Teach for America faces hurdles in Minnesota

The governor cut $1.5 million for TFA in the Higher Education bill last month.

Janice Bitters

Jonathan Filzen successfully avoided living in the dorms when he attended the University of Minnesota, but he’s making up for that now.

Filzen is one of 43 recent college graduates from around the country settling into Comstock Hall on the University’s campus this week to train as Teach for America corps members.

Crystal Brakke, executive director for TFA’s Twin Cities region, said demand for TFA teachers in Minnesota is high, but the organization has had a few setbacks recently.

Last month, the Minnesota Board of Teaching denied a group variance waiver for TFA that would have allowed the organization to receive state permission for the members in Comstock to teach in Minnesota classrooms all at once before receiving their full teaching licenses.
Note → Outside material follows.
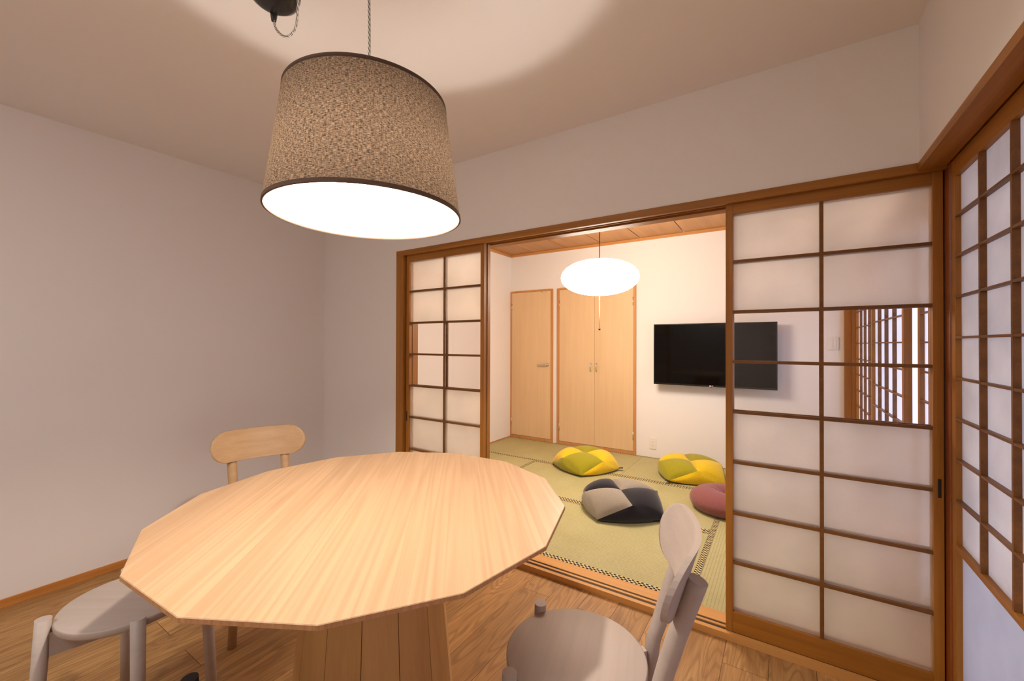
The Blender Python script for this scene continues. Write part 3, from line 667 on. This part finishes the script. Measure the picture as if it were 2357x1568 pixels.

Without the waiver, TFA will need to get individual permission for each member to teach in the state. Brakke said this would “put an additional level of work on every individual school” that hires a TFA member.

TFA will submit a revised request to the board for the group waiver later this month, and Brakke said she is confident the amended request will pass.

The Board of Teaching has granted the group waiver to TFA since 2009, when the organization first started operating in Minnesota.

Karen Balmer, executive director for the Minnesota Board of Teaching, said the decision to deny the waiver this year was because of questions board members had, including ones about attrition rates of teachers in the program and their placement in high-need schools.

Approval, she said, “will depend on whether board members will feel that they have had their questions answered and want to move forward.”

Balmer said she expects TFA’s revised request will be supplemented with more data than the original one.

The Board of Teaching isn’t the only group with concerns. Last month, Gov. Mark Dayton vetoed a $1.5 million allocation to TFA in the omnibus Higher Education bill.

Dayton said in a press release that the veto — his only line item veto of the bill — was because “no competitive grant program was established; no other applications were solicited; and no objective review was made by an independent panel of experts.”

The veto will not impact TFA’s current operations in Minnesota, Brakke said. The funds were intended to help the organization increase its members by about 50 teachers.

“That’s the difference, we won’t be able to bring in those 50 teachers, though we will be looking at other funding routes and sources,” she said.

Tom Dooher, president of Education Minnesota, a teachers union and advocacy group, said the additional funding would have been unnecessary because there’s a surplus of teachers in Minnesota.

Dooher is also concerned the five-week training program TFA offers for new members isn’t enough.

“We just want to make sure that anyone who becomes an educator in the state of Minnesota meets the high standards we have set for those who are going to teach,” Dooher said.

But Brakke said TFA’s goals are aligned with Education Minnesota’s, and demand for TFA teachers in the state has grown in recent years.

Minnesota TFA members, she said, are also enrolled in a two-year training program through Hamline University and paired with teaching mentors.

“I think sometimes it’s set up as we have opposing beliefs [as teacher unions], and I don’t think that’s true,” she said. “I think we all want the best thing for our students in Minnesota.”